Ser novelista supone escribir con pasión e inteligencia, y con la técnica propia del oficio. Conlleva asumir el riesgo que supone crear la novela de la única manera posible para que se lea con la fuerza y el placer que requiere, es decir, como una experiencia vital.
Un novelista debe saber filtrar las ideas más ricas. Del limitado campo de temas básicos, entre los que destacan el amor y la muerte, el novelista debe ser capaz de encontrar en su interior la lupa que le proporcione los hilos para crear una trama singular, un tratamiento particular de dicho tema.
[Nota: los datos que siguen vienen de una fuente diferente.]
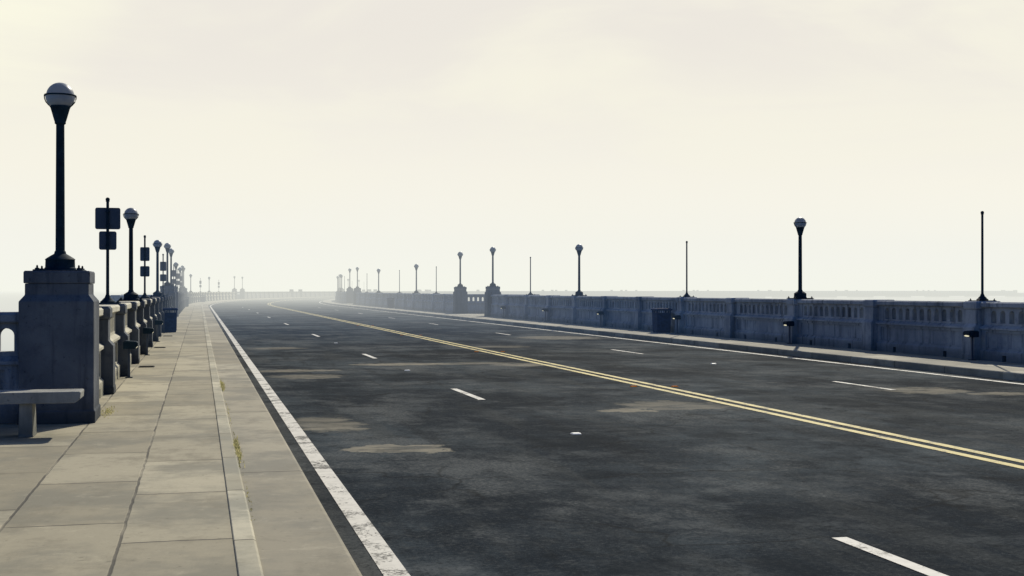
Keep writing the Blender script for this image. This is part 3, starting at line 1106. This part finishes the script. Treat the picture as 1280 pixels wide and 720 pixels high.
# ------------------------------------------------------------------ light
AZ, EL = R(28), R(35.0)
sun = bpy.data.lights.new('sun', 'SUN')
sun.energy = 4.6
sun.angle = R(0.6)
sun.color = (1.0, 0.92, 0.76)
so = bpy.data.objects.new('sun', sun)
COL.objects.link(so)
to_sun = Vector((math.sin(AZ) * math.cos(EL), math.cos(AZ) * math.cos(EL), math.sin(EL)))
so.rotation_euler = to_sun.to_track_quat('Z', 'Y').to_euler()
so.location = (0, 0, 60)

w = bpy.data.worlds.new('World')
scene.world = w
w.use_nodes = True
nt = w.node_tree
nt.nodes.clear()
g = G(nt)
out = g.n('ShaderNodeOutputWorld')
bg = g.n('ShaderNodeBackground')
sky = g.n('ShaderNodeTexSky', sky_type='NISHITA')
sky.sun_disc = False
sky.sun_elevation = EL
sky.sun_rotation = AZ
sky.air_density = 1.0
sky.dust_density = 1.5
sky.ozone_density = 1.5
D = g.n('ShaderNodeTexCoord').outputs['Generated']
dot = g.n('ShaderNodeVectorMath', operation='DOT_PRODUCT')
g.link(D, dot.inputs[0])
dot.inputs[1].default_value = (math.sin(AZ), math.cos(AZ), 0)
sp = g.n('ShaderNodeSeparateXYZ')
g.link(D, sp.inputs[0])
side = g.ramp(dot.outputs['Value'], 0.05, 0.72)
high = g.ramp(sp.outputs['Z'], 0.28, 0.80, 1.0, 0.0)
fac = g.math('MULTIPLY', side, high)
cl = g.noise(g.scaled(D, (3.0, 3.0, 11.0), (0.3, 0.1, 0.4)), 1.0, 5, 0.55, 0.5)
ul = g.n('ShaderNodeVectorMath', operation='DOT_PRODUCT')
g.link(D, ul.inputs[0])
ul.inputs[1].default_value = Vector((-0.15, 0.95, 0.235)).normalized()
glow = g.ramp(ul.outputs['Value'], 0.9925, 0.9995)
h_ = g.ramp(sp.outputs['Z'], 0.0, 0.21)
cream = g.mix(h_, (0.970, 0.948, 0.830), (0.842, 0.802, 0.735))
cream = g.mix(g.math('MULTIPLY', g.ramp(cl, 0.42, 0.66), g.math('MULTIPLY', h_, 0.75)), cream, (0.945, 0.92, 0.775))
cream = g.mix(g.math('MULTIPLY', glow, g.ramp(cl, 0.3, 0.6, 0.45, 0.95)), cream, (0.965, 0.945, 0.78))
skyc = g.mix(1.0, sky.outputs[0], (0.028, 0.050, 0.088), 'MULTIPLY')
c = g.mix(fac, skyc, cream)
g.link(c, bg.inputs['Color'])
bg.inputs['Strength'].default_value = 1.0
g.link(bg.outputs[0], out.inputs['Surface'])

# ------------------------------------------------------------------ camera
cam = bpy.data.cameras.new('camera')
co = bpy.data.objects.new('camera', cam)
COL.objects.link(co)
scene.camera = co
cam.sensor_width = 36
cam.lens = 36 * 1600 / 1280
cam.clip_start, cam.clip_end = 0.05, 30000
co.location = (0, 0, 1.65)
yaw = math.atan((640 - 249) / 1600)
co.rotation_euler = (PI / 2 + math.atan(3 / 1600), 0, -yaw)

scene.view_settings.view_transform = 'Standard'
scene.view_settings.look = 'None'
scene.view_settings.exposure = 0
scene.cycles.max_bounces = 6
scene.cycles.volume_bounces = 0
scene.cycles.transparent_max_bounces = 16
scene.render.resolution_x, scene.render.resolution_y = 1024, 576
Debe olvidarse de que lo que está escribiendo ya ha sido escrito.
Entre las muchas actitudes que debe desarrollar, se encuentran:
– Prestar atención. Estar atento a las sensaciones espontáneas que produce una observación casual y también a las provenientes de la observación dirigida e impuesta. Hay que profundizar en la observación, pero no para copiar directamente, sino para destilar lo que se observa a través de sus sentidos.
– Leer mucho. Leer a los maestros, sobre todo a los clásicos. Y leer no solo novelas, sino libros científicos, de psicología, de física, de historia, de poesía.
– Elaborar suficientemente la idea. El escritor debe dejar de sedimentar la idea generadora, ha de tomarse un tiempo de reflexión para que adquiera consistencia o multiplique sus vías productivas y se afirme en la mente del escritor.
– Ser preciso.
– No confiar en la primera escritura. A menudo, los principiantes dan por concluido muy pronto un capítulo y se fían de una especie de inspiración mientras que los consagrados suelen afirmar que con cada publicación se vuelven más exigentes: desconfían, intuyen, analizan y reescriben.